Se ha avanzado mucho, es cierto, pero pese a acuerdos firmados y a negociaciones en marcha, nos encontramos todavía, como dijo el Informe de Naciones Unidas en el 2003, en “un callejón sin salida”, o como lo pronostica Francisco Gutiérrez, al borde de un tercer ciclo de la guerra. Este parece ser no solo el país de Aureliano, hoy presidente, que ha perdido todas las guerras, sino también el país que ha perdido todas las oportunidades de paz, las Guerras de la Paz. ¿Cómo llamar a un país en el que se pierden todas las guerras y todas las oportunidades de paz? ¿Sería injusto llamarlo un Estado fallido?

9. Cuando se publicó por primera vez este libro (1985), cerraba con el Holocausto del Palacio de Justicia, el costoso desacierto político-militar del M-19 que paradójicamente, según Navarro Wolf, le abrió las puertas a la decisión de Carlos Pizarro de buscar la paz. Entonces, el narcotráfico apenas asomaba en el panorama político colombiano. Era percibido como un elemento más de las complejidades del conflicto, pero no estructurante del mismo, como se volvió luego y se prologa hasta hoy, a tal punto de que su no resolución es también la no resolución definitiva de nuestras guerras. Efecto protuberante de sus dinámicas fue lo que hemos llamado la internacionalización negativa del país. En el segundo volumen de esta nueva edición se dan algunas puntadas sobre la irrupción del paramilitarismo como un actor determinante de la guerra, y sobre la alianza creciente entre mafias, política y contrainsurgencia que desde los aparatos de Estado se tradujo, entre otras, en el exterminio de la Unión Patriótica, y que se extendió progresiva y letalmente a  distintas corrientes democratizadoras y figuras de la política y de los movimientos sociales: Luis Carlos Galán, Jaime Pardo Leal, Bernardo Jaramillo Ossa; Héctor Abad, Guillermo Cano.  En los hechos y en la percepción pública, la naturaleza de nuestra guerra, en los años descritos, estaba dominada  por guerrillas audaces, más bien pobres, relativamente populares,  pero marginales. El advenimiento de las rentas de las drogas, que permeó transversalmente todo el espectro político, oxigenó al paramilitarismo e hizo más ricas  a las guerrillas, pero menos legítimas a los ojos de la población nacional y de la opinión internacional. Desde entonces, narcotraficantes y guerrilleros eran a la vez, y en medio de mortales tensiones, socios y enemigos. De hecho, con esas zonas grises, a la insurgencia se le volvió una pesadilla desnarcotizar su imagen pública.

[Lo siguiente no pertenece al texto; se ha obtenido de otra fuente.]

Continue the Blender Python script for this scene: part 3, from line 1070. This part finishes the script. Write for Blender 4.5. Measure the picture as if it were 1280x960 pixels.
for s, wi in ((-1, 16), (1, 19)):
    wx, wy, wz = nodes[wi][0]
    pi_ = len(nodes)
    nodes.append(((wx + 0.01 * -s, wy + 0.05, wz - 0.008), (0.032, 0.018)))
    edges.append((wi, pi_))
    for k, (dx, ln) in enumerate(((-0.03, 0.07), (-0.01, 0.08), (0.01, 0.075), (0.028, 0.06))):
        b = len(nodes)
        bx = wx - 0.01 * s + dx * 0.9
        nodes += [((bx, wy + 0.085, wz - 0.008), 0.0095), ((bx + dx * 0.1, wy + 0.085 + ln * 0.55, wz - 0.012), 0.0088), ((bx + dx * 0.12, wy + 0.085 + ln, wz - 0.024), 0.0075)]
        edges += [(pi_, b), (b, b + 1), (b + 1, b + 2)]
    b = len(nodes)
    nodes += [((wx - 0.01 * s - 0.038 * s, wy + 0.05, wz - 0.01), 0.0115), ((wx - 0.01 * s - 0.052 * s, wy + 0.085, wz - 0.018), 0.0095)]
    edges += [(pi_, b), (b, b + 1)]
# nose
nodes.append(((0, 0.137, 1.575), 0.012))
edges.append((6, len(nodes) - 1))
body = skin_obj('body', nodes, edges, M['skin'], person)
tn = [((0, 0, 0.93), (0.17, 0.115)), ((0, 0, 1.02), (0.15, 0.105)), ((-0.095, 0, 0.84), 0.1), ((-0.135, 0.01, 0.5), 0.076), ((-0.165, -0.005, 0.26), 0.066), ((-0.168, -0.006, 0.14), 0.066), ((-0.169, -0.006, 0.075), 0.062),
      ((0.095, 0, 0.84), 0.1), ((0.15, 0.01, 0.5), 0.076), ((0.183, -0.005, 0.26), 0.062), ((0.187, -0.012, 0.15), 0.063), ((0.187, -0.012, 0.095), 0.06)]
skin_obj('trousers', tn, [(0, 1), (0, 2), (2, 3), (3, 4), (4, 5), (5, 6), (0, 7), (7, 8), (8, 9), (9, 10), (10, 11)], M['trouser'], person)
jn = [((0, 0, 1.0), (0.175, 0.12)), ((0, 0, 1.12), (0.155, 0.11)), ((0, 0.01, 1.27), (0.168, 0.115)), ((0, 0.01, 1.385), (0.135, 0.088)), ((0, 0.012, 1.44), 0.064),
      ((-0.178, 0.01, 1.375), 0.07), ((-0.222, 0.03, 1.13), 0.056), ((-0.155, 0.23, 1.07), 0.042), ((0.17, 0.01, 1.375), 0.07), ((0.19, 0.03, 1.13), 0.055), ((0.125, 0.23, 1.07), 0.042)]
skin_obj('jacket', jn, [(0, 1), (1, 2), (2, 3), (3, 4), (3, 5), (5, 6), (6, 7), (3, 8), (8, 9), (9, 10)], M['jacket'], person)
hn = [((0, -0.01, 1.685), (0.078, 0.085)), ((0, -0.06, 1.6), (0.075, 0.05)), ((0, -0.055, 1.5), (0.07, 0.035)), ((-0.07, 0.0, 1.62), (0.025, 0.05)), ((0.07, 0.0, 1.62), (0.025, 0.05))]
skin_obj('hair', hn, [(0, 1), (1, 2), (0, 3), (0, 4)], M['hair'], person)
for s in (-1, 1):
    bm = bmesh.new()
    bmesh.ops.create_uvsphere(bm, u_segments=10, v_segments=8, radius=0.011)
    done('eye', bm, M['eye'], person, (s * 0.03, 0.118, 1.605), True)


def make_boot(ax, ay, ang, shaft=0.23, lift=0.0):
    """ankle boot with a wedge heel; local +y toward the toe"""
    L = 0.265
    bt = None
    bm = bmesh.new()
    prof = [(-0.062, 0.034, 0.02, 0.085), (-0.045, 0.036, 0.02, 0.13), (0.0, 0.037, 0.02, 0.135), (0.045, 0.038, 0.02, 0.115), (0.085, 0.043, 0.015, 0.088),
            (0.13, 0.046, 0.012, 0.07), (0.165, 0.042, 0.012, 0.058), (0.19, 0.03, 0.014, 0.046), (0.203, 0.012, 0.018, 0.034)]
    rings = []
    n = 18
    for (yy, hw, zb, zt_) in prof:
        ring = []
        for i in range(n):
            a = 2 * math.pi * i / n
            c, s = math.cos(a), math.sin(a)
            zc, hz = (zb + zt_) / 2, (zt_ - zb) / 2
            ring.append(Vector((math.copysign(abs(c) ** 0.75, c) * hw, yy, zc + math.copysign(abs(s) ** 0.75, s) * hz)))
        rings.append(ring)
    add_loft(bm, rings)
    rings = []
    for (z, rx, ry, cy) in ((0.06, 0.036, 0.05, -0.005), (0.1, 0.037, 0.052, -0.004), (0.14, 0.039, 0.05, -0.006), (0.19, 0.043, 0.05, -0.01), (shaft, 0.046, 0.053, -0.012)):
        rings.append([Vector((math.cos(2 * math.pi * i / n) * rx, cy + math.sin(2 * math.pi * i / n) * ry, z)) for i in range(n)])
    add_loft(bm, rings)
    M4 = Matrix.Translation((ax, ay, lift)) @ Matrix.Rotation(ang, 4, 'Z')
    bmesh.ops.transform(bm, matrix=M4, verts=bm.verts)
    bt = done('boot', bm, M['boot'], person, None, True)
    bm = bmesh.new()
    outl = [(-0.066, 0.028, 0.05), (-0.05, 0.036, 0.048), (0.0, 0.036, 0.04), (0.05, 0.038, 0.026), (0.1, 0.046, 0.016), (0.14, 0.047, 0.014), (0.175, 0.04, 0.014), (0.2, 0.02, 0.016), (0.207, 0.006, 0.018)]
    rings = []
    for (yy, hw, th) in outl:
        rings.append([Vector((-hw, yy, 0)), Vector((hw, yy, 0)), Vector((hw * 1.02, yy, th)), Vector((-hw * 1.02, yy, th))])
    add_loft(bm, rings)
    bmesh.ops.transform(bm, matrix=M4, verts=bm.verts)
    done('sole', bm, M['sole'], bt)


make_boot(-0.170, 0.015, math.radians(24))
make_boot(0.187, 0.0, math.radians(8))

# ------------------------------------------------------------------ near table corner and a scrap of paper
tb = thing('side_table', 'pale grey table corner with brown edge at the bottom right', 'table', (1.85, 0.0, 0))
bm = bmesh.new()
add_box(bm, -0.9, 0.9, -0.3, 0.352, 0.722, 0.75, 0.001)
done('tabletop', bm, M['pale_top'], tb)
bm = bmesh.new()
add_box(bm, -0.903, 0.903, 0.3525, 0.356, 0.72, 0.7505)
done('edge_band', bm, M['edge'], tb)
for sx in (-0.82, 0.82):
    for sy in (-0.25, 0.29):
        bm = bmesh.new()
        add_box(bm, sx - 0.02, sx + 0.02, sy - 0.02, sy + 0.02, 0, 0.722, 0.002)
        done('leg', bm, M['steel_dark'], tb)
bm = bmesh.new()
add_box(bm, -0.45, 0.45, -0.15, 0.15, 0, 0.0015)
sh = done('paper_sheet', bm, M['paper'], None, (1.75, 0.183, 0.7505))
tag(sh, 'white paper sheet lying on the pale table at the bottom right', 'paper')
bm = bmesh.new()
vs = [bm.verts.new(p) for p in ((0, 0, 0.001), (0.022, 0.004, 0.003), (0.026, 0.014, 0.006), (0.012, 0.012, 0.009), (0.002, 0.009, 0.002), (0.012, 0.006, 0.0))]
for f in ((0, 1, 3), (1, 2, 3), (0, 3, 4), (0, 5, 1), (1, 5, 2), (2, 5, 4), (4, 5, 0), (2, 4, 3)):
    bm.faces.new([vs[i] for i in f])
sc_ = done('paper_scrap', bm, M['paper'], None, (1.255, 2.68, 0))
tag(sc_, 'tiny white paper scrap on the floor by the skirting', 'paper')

Esta larga travesía histórica deja flotando una pregunta fundamental: ¿por qué persisten estos alzamientos armados, a pesar de la recurrente práctica negociadora? Una respuesta simple, tal vez sea obvia: porque el país se ha transformado y la insurgencia también. Todos, incluso amplios sectores  sociales en las regiones convulsas, se han adaptado defensivamente a la guerra, ante la dificultad de terminarla. Con todo, ya hay signos de fatiga generalizada en el país. ¿Obrarán los armados de todos los signos en consecuencia?

10. ¿Fraccionar o totalizar la Paz? Hasta hoy los gobiernos le apostaban sistemáticamente  a las negociaciones parciales, con el que fuera resultando. Lo cual tenía su lógica: No se negocia con quien no quiere negociar. Pero la tendencia histórica resultante fue que las negociaciones parciales se convertían en mecanismos de reproducción de la guerra. Negociaciones parciales eran guerras programadas. Y ese sino de la guerra nos ha acompañado desde las primeras negociaciones hasta hoy, cuando hay un cambio de paradigma negociador, la Paz Total, pero en un contexto de tan heterogéneos actores, que es difícil imaginar una sinfonía de la paz cantada por todos ellos algún día. En todo caso, La Paz Total es de alguna manera heredera de la Constitución del 91, fruto de otra ambiciosa guerra por la paz que quedó inconclusa.